DATA LINES:
----------------

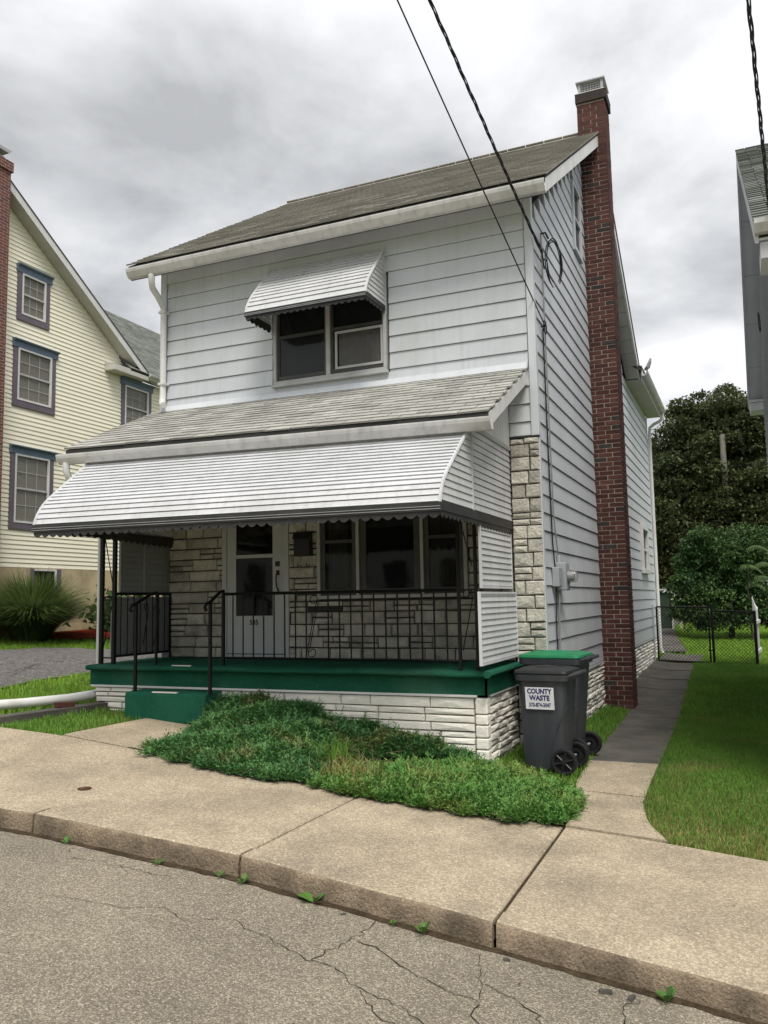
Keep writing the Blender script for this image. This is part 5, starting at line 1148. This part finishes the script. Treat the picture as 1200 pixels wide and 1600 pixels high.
# grass blades
def blades(P, h, w, name, mat_, parent=None, lean=.45, seg=2, label=None):
    n = len(P); a = rng.uniform(0,2*np.pi,n); hh = h*rng.uniform(.5,1.25,n); ln = np.abs(rng.normal(0,lean,n))*hh; b = rng.uniform(0,2*np.pi,n)
    side = np.stack([np.cos(a),np.sin(a),0*a],-1)*(w*rng.uniform(.7,1.3,n))[:,None]*.5; ld = np.stack([np.cos(b),np.sin(b),0*b],-1)
    z = np.array([0,0,1.])
    p0 = P-side; p1 = P+side; mid = P+ld*(ln*.35)[:,None]+z*(hh*.6)[:,None]; p2 = mid+side*.75; p3 = mid-side*.75; tip = P+ld*ln[:,None]+z*(hh*np.clip(1-.3*ln/hh,.5,1))[:,None]
    V = np.stack([p0,p1,p2,p3,tip],1).reshape(-1,3); i = np.arange(n)*5
    F = np.concatenate([np.stack([i,i+1,i+2],-1),np.stack([i,i+2,i+3],-1),np.stack([i+3,i+2,i+4],-1)])
    o = npmesh(name, V, F, mat_, parent); kind(o, 'stuff')
    if label: tag(o, label, 'grass')
    return o
def scatter(n, x0,x1,y0,y1, ok=None):
    X = rng.uniform(x0,x1,n); Y = rng.uniform(y0,y1,n)
    if ok is not None: k = ok(X,Y); X, Y = X[k], Y[k]
    return np.stack([X,Y,G(X,Y)-.022],-1)
wlv = np.vectorize(wl_edge); wrv = np.vectorize(wr_edge)
lok = lambda X,Y: (X > wrv(Y)+rng.normal(0,.025,len(X))) & (Y > BY+.02+rng.normal(0,.02,len(X)))
P = scatter(130000,.8,2.75,-2.75,3.5,lok); dry = rng.random(len(P)) < np.clip(.66-.24*(P[:,1]+2.75),.06,.62)
blades(P[~dry], .055, .0055, 'lawn_grass', 'grass', label='mown green lawn beside the side walk'); blades(P[dry], .045, .0055, 'dry_grass', 'grass_dry', label='worn yellowish grass at the corner of the lawn')
P = scatter(36000,2.75,6.5,-2.72,-1.2); blades(P, .055, .007, 'lawn_grass', 'grass', label='front lawn of the right-hand house, out of frame')
P = scatter(52000,.8,2.75,3.5,11.2,lok); blades(P, .075, .011, 'lawn_grass', 'grass', label='mown green lawn running back to the gate')
P = scatter(90000,-4,4.5,11.2,27,lambda X,Y: ~((X > .05)&(X < .95)&(Y < 13.2)) & ~((np.abs(X-np.interp(Y,[13.6,16,19,23],[.1,-.2,-.55,-.9])) < .42)&(Y > 13.4))); blades(P, .09, .02, 'back_lawn_grass', 'grass_bright', label='bright green back lawn beyond the gate')
def in_poly(X, Y, poly):
    c = np.zeros(len(X), bool); n = len(poly); j = n-1
    for i in range(n):
        xi, yi = poly[i]; xj, yj = poly[j]
        c ^= ((yi > Y) != (yj > Y)) & (X < (xj-xi)*(Y-yi)/(yj-yi+1e-12)+xi); j = i
    return c
P = scatter(85000,-14,-5.24,-2.7,7.5,lambda X,Y: ~in_poly(X,Y,gp) & (X > -13.0)); 
pr = rng.random(len(P)); blades(P, .085, .013, 'side_lawn_grass', 'grass_bright', label='bright green grass around the gravel drive')
P = scatter(5500,-5.0,-4.15,-2.72,-1.25); k_ = rng.random(len(P)) < .35+.4*(P[:,1] < -2.1); blades(P[k_], .06, .008, 'strip_grass', 'grass', label='thin grass in the bare strip left of the entry slab')
P = scatter(16000,-.28,.62,-1.6,3.7,lambda X,Y: X < wlv(Y)+.02); blades(P, .075, .008, 'verge_grass', 'grass', label='rough grass between the bins and the side walk')
P = scatter(2200,.2,1.4,-2.2,10.5,lambda X,Y: (np.abs(X-wlv(Y)) < .03)|(np.abs(X-wrv(Y)) < .03)); blades(P, .06, .008, 'edge_grass', 'grass_dry', label='dry grass fringing the side walk')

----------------

GOAL OF THE EXERCISE:
Omitting all images, print the listing exactly.

RESULT FOR THIS EXERCISE:
Keep writing the Blender script for this image. This is part 5, starting at line 1148. This part finishes the script. Treat the picture as 1200 pixels wide and 1600 pixels high.
# grass blades
def blades(P, h, w, name, mat_, parent=None, lean=.45, seg=2, label=None):
    n = len(P); a = rng.uniform(0,2*np.pi,n); hh = h*rng.uniform(.5,1.25,n); ln = np.abs(rng.normal(0,lean,n))*hh; b = rng.uniform(0,2*np.pi,n)
    side = np.stack([np.cos(a),np.sin(a),0*a],-1)*(w*rng.uniform(.7,1.3,n))[:,None]*.5; ld = np.stack([np.cos(b),np.sin(b),0*b],-1)
    z = np.array([0,0,1.])
    p0 = P-side; p1 = P+side; mid = P+ld*(ln*.35)[:,None]+z*(hh*.6)[:,None]; p2 = mid+side*.75; p3 = mid-side*.75; tip = P+ld*ln[:,None]+z*(hh*np.clip(1-.3*ln/hh,.5,1))[:,None]
    V = np.stack([p0,p1,p2,p3,tip],1).reshape(-1,3); i = np.arange(n)*5
    F = np.concatenate([np.stack([i,i+1,i+2],-1),np.stack([i,i+2,i+3],-1),np.stack([i+3,i+2,i+4],-1)])
    o = npmesh(name, V, F, mat_, parent); kind(o, 'stuff')
    if label: tag(o, label, 'grass')
    return o
def scatter(n, x0,x1,y0,y1, ok=None):
    X = rng.uniform(x0,x1,n); Y = rng.uniform(y0,y1,n)
    if ok is not None: k = ok(X,Y); X, Y = X[k], Y[k]
    return np.stack([X,Y,G(X,Y)-.022],-1)
wlv = np.vectorize(wl_edge); wrv = np.vectorize(wr_edge)
lok = lambda X,Y: (X > wrv(Y)+rng.normal(0,.025,len(X))) & (Y > BY+.02+rng.normal(0,.02,len(X)))
P = scatter(130000,.8,2.75,-2.75,3.5,lok); dry = rng.random(len(P)) < np.clip(.66-.24*(P[:,1]+2.75),.06,.62)
blades(P[~dry], .055, .0055, 'lawn_grass', 'grass', label='mown green lawn beside the side walk'); blades(P[dry], .045, .0055, 'dry_grass', 'grass_dry', label='worn yellowish grass at the corner of the lawn')
P = scatter(36000,2.75,6.5,-2.72,-1.2); blades(P, .055, .007, 'lawn_grass', 'grass', label='front lawn of the right-hand house, out of frame')
P = scatter(52000,.8,2.75,3.5,11.2,lok); blades(P, .075, .011, 'lawn_grass', 'grass', label='mown green lawn running back to the gate')
P = scatter(90000,-4,4.5,11.2,27,lambda X,Y: ~((X > .05)&(X < .95)&(Y < 13.2)) & ~((np.abs(X-np.interp(Y,[13.6,16,19,23],[.1,-.2,-.55,-.9])) < .42)&(Y > 13.4))); blades(P, .09, .02, 'back_lawn_grass', 'grass_bright', label='bright green back lawn beyond the gate')
def in_poly(X, Y, poly):
    c = np.zeros(len(X), bool); n = len(poly); j = n-1
    for i in range(n):
        xi, yi = poly[i]; xj, yj = poly[j]
        c ^= ((yi > Y) != (yj > Y)) & (X < (xj-xi)*(Y-yi)/(yj-yi+1e-12)+xi); j = i
    return c
P = scatter(85000,-14,-5.24,-2.7,7.5,lambda X,Y: ~in_poly(X,Y,gp) & (X > -13.0)); 
pr = rng.random(len(P)); blades(P, .085, .013, 'side_lawn_grass', 'grass_bright', label='bright green grass around the gravel drive')
P = scatter(5500,-5.0,-4.15,-2.72,-1.25); k_ = rng.random(len(P)) < .35+.4*(P[:,1] < -2.1); blades(P[k_], .06, .008, 'strip_grass', 'grass', label='thin grass in the bare strip left of the entry slab')
P = scatter(16000,-.28,.62,-1.6,3.7,lambda X,Y: X < wlv(Y)+.02); blades(P, .075, .008, 'verge_grass', 'grass', label='rough grass between the bins and the side walk')
P = scatter(2200,.2,1.4,-2.2,10.5,lambda X,Y: (np.abs(X-wlv(Y)) < .03)|(np.abs(X-wrv(Y)) < .03)); blades(P, .06, .008, 'edge_grass', 'grass_dry', label='dry grass fringing the side walk')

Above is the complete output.